A Book that Makes Me Sad(dest)
It's hard for me to separate the book that makes me sad(dest) from its screen adaptation, but I don't know that I really need to in the case of Paul Theroux's Mosquito Coast. They are of a piece in my mind, and that's okay.
I've seen the film (starring Harrison Ford as Allie Fox in what remains his finest performance) countless times, read the book a couple, and have the audiobook sitting around waiting for me to muster up the courage. And I need courage because this book destroys me internally, the way I imagine Magneto would rip apart Wolverine from the inside out if he was ever in the mood.
I love Allie Fox (although I don't like him). I love his genius, the way he acts on his vision of the world, his thirst for proof (of his vision that the world can work and the inventions he brings into the world), his fierce self-belief, and his powerful anger.
His journey through the eyes of Charlie — the son who, at first, loves and believes in him — is an ineluctably doomed endeavour. And we are asked by Theroux, at least this is what it has always felt like to me, to embrace Charle's biased views of his father. We are supposed to see Charlie's early worship of his father as the only possible response to Allie's "abusiveness." We are supposed to see Charlie's eventual break with his father as Charlie's awakening to Allie's "madness." We are supposed to see Allie's eventual death as deserved and pathetic.
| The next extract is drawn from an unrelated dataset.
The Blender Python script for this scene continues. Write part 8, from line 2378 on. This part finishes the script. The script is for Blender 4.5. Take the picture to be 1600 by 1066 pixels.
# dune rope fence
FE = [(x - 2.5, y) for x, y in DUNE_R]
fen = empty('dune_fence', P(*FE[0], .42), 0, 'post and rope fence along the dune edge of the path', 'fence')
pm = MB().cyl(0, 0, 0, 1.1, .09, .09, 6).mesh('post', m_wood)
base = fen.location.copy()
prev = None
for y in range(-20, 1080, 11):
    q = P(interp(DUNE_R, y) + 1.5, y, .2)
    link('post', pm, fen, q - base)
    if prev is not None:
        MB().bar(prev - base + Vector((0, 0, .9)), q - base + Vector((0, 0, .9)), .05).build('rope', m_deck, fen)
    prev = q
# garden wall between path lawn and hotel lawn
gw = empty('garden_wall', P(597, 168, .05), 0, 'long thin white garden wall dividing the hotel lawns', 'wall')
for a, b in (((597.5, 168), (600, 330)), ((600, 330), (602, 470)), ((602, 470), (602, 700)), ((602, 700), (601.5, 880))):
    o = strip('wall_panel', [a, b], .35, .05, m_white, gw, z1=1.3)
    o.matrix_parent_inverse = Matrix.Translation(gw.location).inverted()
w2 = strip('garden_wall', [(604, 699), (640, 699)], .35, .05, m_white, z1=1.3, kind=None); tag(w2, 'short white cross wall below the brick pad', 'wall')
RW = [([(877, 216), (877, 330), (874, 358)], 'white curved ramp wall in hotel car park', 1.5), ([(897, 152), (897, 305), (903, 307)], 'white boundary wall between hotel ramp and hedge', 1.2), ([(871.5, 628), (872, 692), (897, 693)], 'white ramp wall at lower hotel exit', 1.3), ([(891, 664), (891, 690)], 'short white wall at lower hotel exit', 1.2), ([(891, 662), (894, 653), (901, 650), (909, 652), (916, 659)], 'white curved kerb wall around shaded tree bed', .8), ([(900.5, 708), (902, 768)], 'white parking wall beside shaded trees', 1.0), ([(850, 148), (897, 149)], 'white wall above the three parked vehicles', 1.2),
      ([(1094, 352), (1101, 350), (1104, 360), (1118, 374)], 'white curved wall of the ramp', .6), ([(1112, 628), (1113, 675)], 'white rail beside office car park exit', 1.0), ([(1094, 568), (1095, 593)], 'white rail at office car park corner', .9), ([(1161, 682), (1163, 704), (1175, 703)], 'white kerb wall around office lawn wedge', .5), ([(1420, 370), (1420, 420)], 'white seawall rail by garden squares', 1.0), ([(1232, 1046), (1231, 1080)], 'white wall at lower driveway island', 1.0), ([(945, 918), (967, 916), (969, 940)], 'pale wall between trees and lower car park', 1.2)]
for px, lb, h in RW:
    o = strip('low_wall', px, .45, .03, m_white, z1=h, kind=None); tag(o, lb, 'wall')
All that is where my sadness comes in. I don't see things the way Charlie does. I feel nothing but pain for Allie's ultimate failure to escape the gravity well of his American society. I want so desperately for Allie's vision to succeed, for Allie to prove himself a great man, that when it all blows apart and he tries to pick up the pieces from less than nothing I feel frustration with Charlie's lack of faith in his father's vision and anger at what feels to me like Charlie's betrayal of Allie.
But the saddest thing for me is the hopelessness Mosquito Coast conveys. It suggests that one's culture is totally inescapable — the black hole of one's existence — and no matter how much one wants to change, wants to affect change, wants to effect change, wants change for one's children, change is impossible and all attempts are doomed.
This story leaves me devestated no matter how I consume it, yet I always go back for more.